1994 Booker Prizeshort-listed story of Thorfinn Ragnarson's dreams re-living his birthplace This description may be from another edition of this product.
I bought a copy of this book in a used bookstore in Thurso before embarking on the Northlink ferry to Stromness in Orkney. This book evokes past and present in Orkney. I really love this book! I sure wish more writers (including myself) could write even half this well...
BRILLIANT
Published by Thriftbooks.com User , 23 years ago
This novel indicates how much Brown was a master of language and imagery. He is equally effective at capturing magical flights of fancy and the ceaseless destruction of modern society. The tension between modern society and the traditional community has a global relevance that makes the story universal. The story would be just as poignant in Africa as it is in Brown's Orkney. A truly remarkable work that well deserved being Shortlisted for the Booker prize
A Look into the Imagination of an "Idle, Useless Boy"
Published by Thriftbooks.com User , 24 years ago
The first half of this novel is completely engrossing. Young Thorfinn Ragnar takes occurences from his everyday life and from these common threads weaves beautiful stories in his imagination. Of course, no one in the real world realizes the importance of these dreams, or how gifted Thorfinn is at weaving tales, and therefore he is dismissed as an "idle, useless boy." In the second half of the book, the story takes place in the real world, abandoning the accounts of Thorfinn's imaginary worlds, and it is here that the novel loses a bit of its charm. The novel is still a beautifully-written novel, and I'm very glad I had the chance to read it.

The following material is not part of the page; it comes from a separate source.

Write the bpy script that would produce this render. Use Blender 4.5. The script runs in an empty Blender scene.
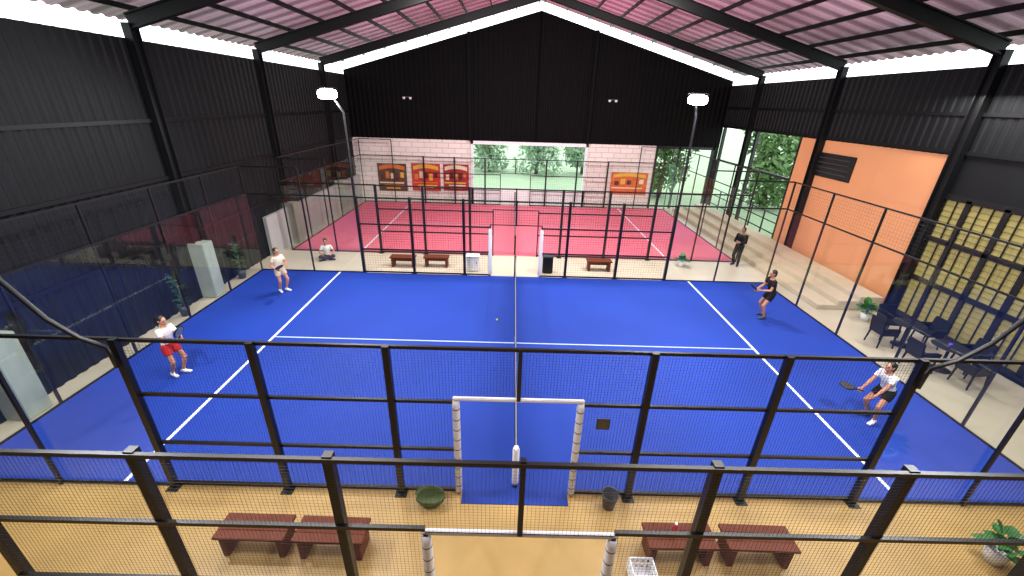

a worthy finalist for the 1994 Booker Prize
Published by Thriftbooks.com User , 25 years ago
George Mackay Brown placed an "idle, worthless child" in a boat to look at Time and mold and meld it with his young eyes. Thorfinn Ragnarson is the boy that sails in and out of his own world of Norday in the Orkney Islands of the 1930's. He takes the people of Norday and travels with them into ancestral pasts that far outstrip their solid, predictable day to day lives. When old Jacob Olafson dies, Thorfinn stops at the kirkyard on his way home from school. The Old Testament words, heard just the day before, ring with the gravediggers spade: "That which hath been is now; and that which is to be hath already been; and God requireth that which is past." and Thorfinn builds a life for this old man. He brings baby Jacob across the sea to Norday, sees Jacob the young man board the Hudson's Bay ship, Windward, to journey to the "land of Eskimos and Indians" and return in ten years with an Indian wife. Real time runs its thread of laughter, solid Orkney logic and unexpected colour in the persons of Isa Esquoy, the small, constantly squeaking postmistress-storekeeper, Albert Laird, the joiner who crafts cradles and coffins, Mr. Simon, the droning, long-suffering schoolmaster and the Reverend Hector Drummond, a somewhat muddled minister whose mystery visitor, Sophie, appears in the homes of solitary folks and leaves a trail of laughter and love. Thorfinn, the adolescent, is stricken with an un-dying love for Sophie which surfaces only after the fields, barns and livlihoods of Norday are smothered under the necessary adjustments of war. Before that war, Thorfinn, the young man, still a solitary creature, had conjured the seal-people and spun love, marriage and dream-children from the sounds and silences of the sea. We thank you, George Mackay Brown, for those brief voyages that are the lives of men and for the whispers of melody from that "music that goes on and on, all the way from before the beginning till after the end."